Alumni Spotlight Series: Katherine Fang YC ’17
The following interview is part of the Council on Middle East Studies’ Alumni Spotlight series featuring graduates from the Bachelor’s Degree in Modern Middle East Studies. Katherine Fang graduated from Yale with a double major in Modern Middle East Studies and Global Affairs in 2017. Upon graduation she worked as a Fulbright Scholar teaching English and working on refugee policy for the United Nations Development Program, followed by an economics research assistantship at the Harvard Business School. Fang is currently a Paul & Daisy Soros Scholar. The $90,000 fellowship supports Katherine’s graduate study in the joint JD/Ph.D. program at the Yale Law School and Yale School of Management.
How did the Modern Middle East Studies major impact your studies?
During my time at Yale, some of my favorite classes were in the Arabic department. Sarab Al Ani taught a fantastic course called Modern Arabic Political Thought. Muhammad Aziz taught Arabic narrative prose. I also took several of Jonathan Wyrtzen’s cross-listed sociology courses on the region. I have been grateful for the many mentors who have come out of the MMES program.
Outside of formal classes, I pursued various related opportunities. The university has a program supported by CMES, the Directed Independent Language program (DILS), that allows you to learn Arabic dialects with a private tutor if they are not regularly taught in college. I took advantage of that, as well as the many funding opportunities at Yale. I lived for periods of the summer in Oman and Tel Aviv, and I visited Turkey and Morocco. Those experiences gave me something that the classroom could not always capture.

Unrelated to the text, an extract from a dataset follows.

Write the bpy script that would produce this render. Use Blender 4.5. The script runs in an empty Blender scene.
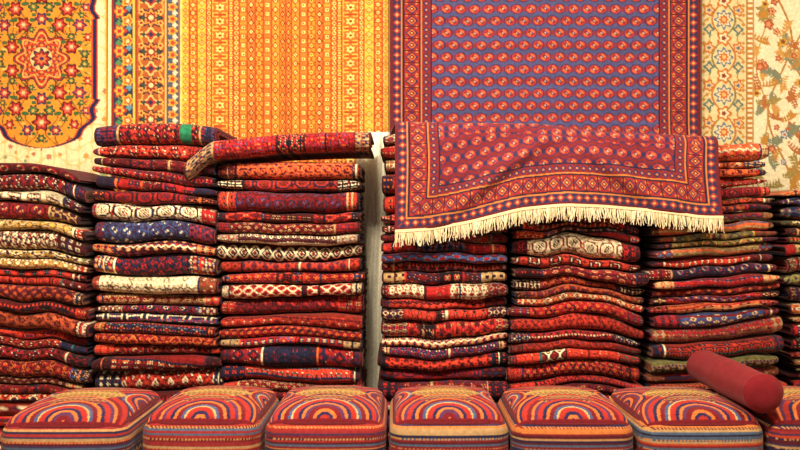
import bpy, math
import numpy as np
from mathutils import Vector

# ------------------------------------------------------------------ helpers
CAMZ = 1.25
QW = 4.47/778.0      # metres per design unit for wall carpets
QF = 3.85/778.0      # metres per design unit for the stack fronts

def C(r, g, b): return np.array([r, g, b], float)/255.0
RED=C(172,34,33); CRIM=C(146,26,30); DARK=C(60,16,22); MAR=C(106,23,27); NAVY=C(34,36,66)
BLACK=C(26,20,28); IVORY=C(226,206,164); ORANGE=C(210,100,46); GOLD=C(206,156,74); BLUE=C(60,78,124)
BROWN=C(118,68,44); OLIVE=C(120,112,64); SCAR=C(194,54,36)
TAN=C(184,146,98); GREEN=C(40,120,80); TEAL=C(46,88,84)

def lin(c):
    c = np.clip(c, 0, 1)
    return np.where(c <= 0.04045, c/12.92, ((c+0.055)/1.055)**2.4)

class Acc:
    def __init__(s): s.V=[]; s.F=[]; s.C=[]; s.n=0
    def grid(s, P, col, close0=False, close1=False):
        n, m = P.shape[:2]
        col = np.broadcast_to(col, P.shape)
        idx = np.arange(n*m).reshape(n, m)+s.n
        if close0: idx = np.concatenate([idx, idx[:1]], 0)
        if close1: idx = np.concatenate([idx, idx[:, :1]], 1)
        f = np.stack([idx[:-1,:-1], idx[1:,:-1], idx[1:,1:], idx[:-1,1:]], -1).reshape(-1, 4)
        s.V.append(P.reshape(-1,3)); s.C.append(np.array(col).reshape(-1,3)); s.F.append(f); s.n += n*m
    def build(s, name, mat, parent=None, origin=None):
        V=np.concatenate(s.V); F=np.concatenate(s.F); Cc=lin(np.concatenate(s.C))
        if origin is None:
            lo=V.min(0); hi=V.max(0); origin=np.array([(lo[0]+hi[0])/2,(lo[1]+hi[1])/2,lo[2]])
        origin=np.array(origin,float)
        V=V-origin
        me=bpy.data.meshes.new(name)
        me.vertices.add(len(V)); me.vertices.foreach_set('co', V.astype(np.float32).ravel())
        me.loops.add(len(F)*4); me.loops.foreach_set('vertex_index', F.astype(np.int32).ravel())
        me.polygons.add(len(F)); me.polygons.foreach_set('loop_start', (np.arange(len(F))*4).astype(np.int32))
        me.update(calc_edges=True)
        me.polygons.foreach_set('use_smooth', np.ones(len(F), bool))
        ca=me.color_attributes.new('Col','FLOAT_COLOR','POINT')
        ca.data.foreach_set('color', np.concatenate([Cc, np.ones((len(Cc),1))],1).astype(np.float32).ravel())
        me.validate(); me.update()
        ob=bpy.data.objects.new(name, me); bpy.context.collection.objects.link(ob)
        ob.location=origin
        me.materials.append(mat)
        if parent is not None: ob.parent=parent
        return ob

# ------------------------------------------------------------------ materials
def wool(name, vscale=45, bump=0.25, lo=0.72, hi=1.18, fine=420, sheen=0.08):
    m=bpy.data.materials.new(name); m.use_nodes=True
    nt=m.node_tree; N=nt.nodes; L=nt.links
    b=N['Principled BSDF']; b.inputs['Roughness'].default_value=0.9
    b.inputs['Specular IOR Level'].default_value=0.12
    try:
        b.inputs['Sheen Weight'].default_value=sheen; b.inputs['Sheen Roughness'].default_value=0.5
    except Exception: pass
    at=N.new('ShaderNodeAttribute'); at.attribute_name='Col'
    tc=N.new('ShaderNodeTexCoord')
    n1=N.new('ShaderNodeTexNoise'); n1.inputs['Scale'].default_value=vscale; n1.inputs['Detail'].default_value=4
    L.new(tc.outputs['Object'], n1.inputs['Vector'])
    mr=N.new('ShaderNodeMapRange'); mr.inputs['From Min'].default_value=0.3; mr.inputs['From Max'].default_value=0.7
    mr.inputs['To Min'].default_value=lo; mr.inputs['To Max'].default_value=hi
    L.new(n1.outputs['Fac'], mr.inputs['Value'])
    mx=N.new('ShaderNodeVectorMath'); mx.operation='SCALE'
    L.new(at.outputs['Color'], mx.inputs[0]); L.new(mr.outputs['Result'], mx.inputs['Scale'])
    L.new(mx.outputs['Vector'], b.inputs['Base Color'])
    n2=N.new('ShaderNodeTexNoise'); n2.inputs['Scale'].default_value=fine; n2.inputs['Detail'].default_value=3
    L.new(tc.outputs['Object'], n2.inputs['Vector'])
    bp=N.new('ShaderNodeBump'); bp.inputs['Strength'].default_value=bump; bp.inputs['Distance'].default_value=0.005
    L.new(n2.outputs['Fac'], bp.inputs['Height']); L.new(bp.outputs['Normal'], b.inputs['Normal'])
    return m
M_STACK=wool('knotted_wool', 50, 0.5, 0.64, 1.32, 220)
M_HANG=wool('hanging_wool', 60, 0.25, 0.82, 1.12, 300)
M_POUF=wool('kilim_weave', 70, 0.3, 0.80, 1.15)
M_BOL=wool('bolster_velvet', 30, 0.2, 0.85, 1.1)
M_FRINGE=wool('cotton_fringe', 80, 0.1, 0.85, 1.08)

def simple_mat(name, c1, c2, scale, rough=0.85, kind='noise'):
    m=bpy.data.materials.new(name); m.use_nodes=True
    nt=m.node_tree; N=nt.nodes; L=nt.links; b=N['Principled BSDF']; b.inputs['Roughness'].default_value=rough
    tc=N.new('ShaderNodeTexCoord')
    if kind=='wave':
        t=N.new('ShaderNodeTexWave'); t.inputs['Distortion'].default_value=3
    else:
        t=N.new('ShaderNodeTexNoise'); t.inputs['Detail'].default_value=5
    t.inputs['Scale'].default_value=scale
    L.new(tc.outputs['Object'], t.inputs['Vector'])
    r=N.new('ShaderNodeValToRGB'); r.color_ramp.elements[0].color=(*lin(c1),1); r.color_ramp.elements[1].color=(*lin(c2),1)
    L.new(t.outputs['Fac'], r.inputs['Fac']); L.new(r.outputs['Color'], b.inputs['Base Color'])
    return m
M_WALL=simple_mat('plaster', C(226,206,160), C(240,224,184), 6)
M_FLOOR=simple_mat('wood_floor', C(90,55,32), C(130,85,50), 3, 0.5, 'wave')
M_CEIL=simple_mat('ceiling_paint', C(230,222,205), C(240,234,220), 5)

# ------------------------------------------------------------------ room
def box(name, lo, hi, mat):
    lo=np.array(lo,float); hi=np.array(hi,float); c=(lo+hi)/2
    v=[(x,y,z) for x in (lo[0],hi[0]) for y in (lo[1],hi[1]) for z in (lo[2],hi[2])]
    v=[tuple(np.array(p)-c) for p in v]
    f=[(0,1,3,2),(4,6,7,5),(0,4,5,1),(2,3,7,6),(0,2,6,4),(1,5,7,3)]
    me=bpy.data.meshes.new(name); me.from_pydata(v,[],f); me.update()
    o=bpy.data.objects.new(name,me); o.location=c; bpy.context.collection.objects.link(o); me.materials.append(mat); return o
box('floor',(-3.2,-1.5,-0.1),(3.2,4.62,0),M_FLOOR)
box('wall_back',(-3.2,4.52,0),(3.2,4.62,3.2),M_WALL)
box('wall_left',(-3.3,-1.5,0),(-3.2,4.62,3.2),M_WALL)
box('wall_right',(3.2,-1.5,0),(3.3,4.62,3.2),M_WALL)
box('ceiling',(-3.3,-1.5,3.2),(3.3,4.62,3.3),M_CEIL)

# ------------------------------------------------------------------ pattern tools
def put(img, mask, col): img[mask]=col
def rosette(img, U, V, cx, cy, R, cols, n=6, rot=0.0, squash=1.0):
    dx=U-cx; dy=(V-cy)/squash
    r=np.hypot(dx,dy); m=r<R*1.3
    if not m.any(): return
    th=np.arctan2(dy,dx)
    rr=R*(1+0.2*np.cos(n*th+rot))
    k=len(cols)
    for i,c in enumerate(cols):
        put(img, r<rr*(1-i/k), c)
def scatter(img, U, V, rng, n, x0,x1,y0,y1, R, palettes, mask=None):
    base=img.copy() if mask is not None else None
    for i in range(n):
        cx=rng.uniform(x0,x1); cy=rng.uniform(y0,y1); p=palettes[rng.integers(len(palettes))]
        rosette(img,U,V,cx,cy,rng.uniform(*R),p,rng.integers(4,7),rng.uniform(0,6))
    if mask is not None:
        img[~mask]=base[~mask]
def leaf(b,x,y,cx,cy,an,L,col,fat=0.32):
    dx=(x-cx)*np.cos(an)+(y-cy)*np.sin(an); dy=-(x-cx)*np.sin(an)+(y-cy)*np.cos(an)
    put(b,(np.abs(dx)/L+(np.abs(dy)/(L*fat)))<1,col)
def cell(x,p): return np.mod(x,p)-p/2

# ---- carpet A : gold field, scalloped medallion on ivory
def patA(U,V):
    rng=np.random.default_rng(3)
    x=U-40; y=V-58
    img=np.empty(U.shape+(3,)); img[:]=C(240,224,176)
    put(img, (np.abs(np.sin(x/4.0)*np.cos(y/5.0+np.sin(x/7)))<0.13), C(224,200,136))
    scatter(img,U,V,rng,50,-30,108,90,190,(1.5,3),[[C(214,150,70)],[C(190,120,90)],[C(150,160,120)]])
    ay=np.abs(y); ax=np.abs(x)
    t=np.clip((ay-42)/48,0,1)
    hw=53*np.sqrt(np.clip(1-t**2.0,0,1))+2.2*np.cos(ay/3.2)*(ay>40)
    d=hw-ax; d=np.where(ay>92,-9,d)
    put(img, d>-3, C(180,60,44)); put(img, d>-1.5, C(36,38,76)); put(img, d>2.5, C(196,74,46)); put(img, d>4.0, C(228,148,52))
    fld=d>4
    b2=img.copy()
    for a,w,ph in ((20,13,0),(34,17,1.2),(10,9,2.4),(44,11,3.0)):
        put(b2, (np.abs(ax-(a+6*np.sin(ay/w*1.8+ph)))<0.7), C(140,84,34))
    for k in range(60):
        leaf(b2,ax,ay,rng.uniform(2,50),rng.uniform(4,88),rng.uniform(0,np.pi),rng.uniform(2.2,4),[C(96,104,54),C(164,66,40),C(70,84,64),C(240,190,100)][rng.integers(4)])
    put(b2, np.abs(np.hypot(ax-24,ay-30)-11)<0.8, C(120,66,30))
    th=np.arctan2(ay,ax+1e-6); r=np.hypot(x,y*0.95)
    rr=24*(1+0.16*np.cos(8*th))
    put(b2, r<rr+1.4, C(66,46,60)); put(b2, r<rr, C(178,50,40)); put(b2, r<rr-2.2, C(228,176,90)); put(b2, r<rr-4, C(186,60,42))
    put(b2, (r<rr-5)&(np.cos(12*th)*np.sin(r*1.1)>0.3), C(226,150,72)); put(b2, (r<rr-5)&(np.cos(12*th+1.5)*np.sin(r*1.3+1)>0.6), C(50,62,72)); put(b2, r<11, C(230,196,130))
    rosette(b2,x,y,0,0,9,[C(64,44,60),C(170,46,40),C(220,120,70),C(66,46,86)],8)
    K=[C(100,28,30),C(180,50,46),C(216,112,84),C(240,206,144)]
    K2=[C(46,62,46),C(84,116,66),C(220,166,70)]
    K3=[C(56,46,86),C(186,60,54),C(240,196,130)]
    for cx,cy,R,k in ((30,12,6.5,K),(18,34,7,K),(38,34,6,K3),(0,40,6,K3),(43,5,4,K2),(8,52,5,K2),(26,50,7,K),(0,64,8,K),
                      (44,52,4,K3),(14,72,5,K3),(33,66,4.5,K),(30,22,3.5,K2),(10,29,3,K2),(46,22,4,K),(0,80,4,K2),(22,60,3,K2),(40,44,3,K2)):
        rosette(b2,ax,ay,cx,cy,R,k,6)
        for s in (-1,1):
            rosette(b2,ax,ay,cx+s*R*1.25,cy+R*0.7,R*0.33,[C(66,100,58)],2)
    img[fld]=b2[fld]
    put(img, ax>64.0, C(206,150,60))
    return img*0.95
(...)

I was also an events coordinator at CMES. Through that position, I was able to sit in on lunch colloquiums, which gave me exposure to the wide-ranging scholarship on the region. The media often focuses on current events in the Middle East that are salient to U.S. politics. In these lunch colloquiums, I was able to hear about the work of academics who had been studying other facets of the Middle East for a very, very long time.
During a summer internship between my junior and senior years, I worked at the International Organization for Migration. I was a speechwriter for the senior regional advisor for the Middle East and Sub-Saharan Africa. I continue to stay engaged in Middle East Studies now. The Law School has a robust program through the Abdallah S. Kamel Center for the Study of Islamic Law and Civilization. It features regular programming through which professors from both the Middle East and the U.S. gather to debate legal questions pertinent to the region.
What happened after graduation?
After college, I worked as a Fulbright Scholar in Jordan. Intermittently during that period, I was also a consultant for the UN development program, which was then contending with the Syrian refugee crisis as political interest in it was waning. It was challenging for the UN to address the scale of the problem because the organization was chronically underfunded. Refugees were constantly moving around, so it was also complicated to track various aid groups’ interventions. At the same time, I saw how valuable it is to monitor work in progress where we could. That sort of knowledge generation supports and enables the crafting of sound policy. This understanding motivated my decision to join the JD/PhD program of which I’m now part.
I feel there is a theme of government oversight and especially with the legal aspects of refugees and immigration. How did the studies on the region formulate what impact your studies have?
My seminars allowed me to think deeply about governance on a large timescale. Before I came to college, I mostly thought about governance in terms of the US election cycle. Then, I took MMES courses that would start in the 15th century. Understanding how different political actors interact over time and how the consequences of events that occur in the past continue to carry through to the present is essential to policymaking. I credit MMES with giving me the tools to consider the long-lasting impact of governance choices across generations.